Pflock suggests 1973 as a tentative date for the alien departure, which happens to coincide with the last great wave of UFO sightings, at least in the U.S. The implications of his theory for UFOlogy are enormous: Every UFO sighting and abduction claim occurring from about 1974 onward is totally, 100 percent bogus. This would invalidate such UFOlogical classics as the Travis Walton "abduction" (Pflock has elsewhere noted that Walton's account seems to have "borrowed" from Heinlein's science fiction--see this column, July/August 2001); all of the "bedroom abduction" accounts put forth by Budd Hopkins and "the threat" to Earth as discerned by David Jacobs; the Mexico City sightings and videos; and all of the Space Shuttle "UFO videos," to mention just a few.
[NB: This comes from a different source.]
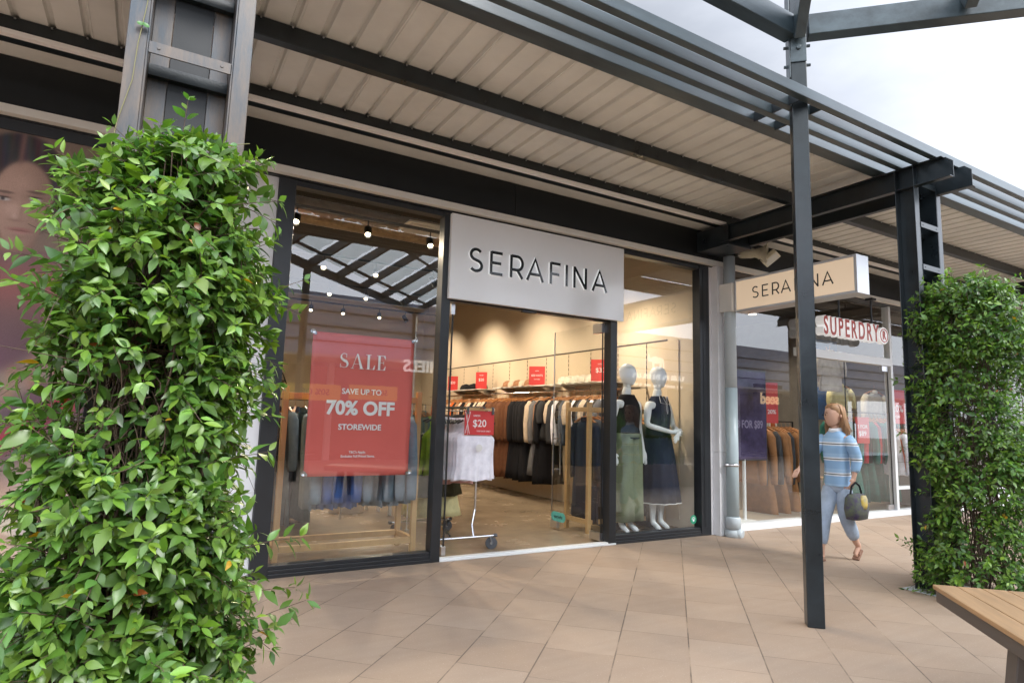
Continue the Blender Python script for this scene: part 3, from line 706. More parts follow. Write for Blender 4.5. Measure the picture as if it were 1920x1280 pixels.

One possibility to consider is that the aliens did not leave Earth, but simply migrated to the South American country of Chile. Because the locals have reported so many UFO sightings during the past two decades, Miguel Marquez, the mayor of the Maipo River region near Santiago, has declared his region an official "UFO tourism zone (see www.siliconvalley.com/mld/siliconvalley/34636O7.htm). He plans to have two observation centers erected, mark the sites of local sightings, and even offer workshops on important subjects such as how to photograph alien visitors. One Chilean astronomer suggested that people were confused by seeing the bright center of the southern Milky Way, or else the Southern Lights owing to Chile's southern latitude. A better suggestion comes from UFO skeptic James Oberg, who notes that Chile "is on the ground track of satellite launchings from Russia's Plesetsk space center, and rocket reboost firings and fuel dumps have been regularly occurring over that part of the world for about thirty years."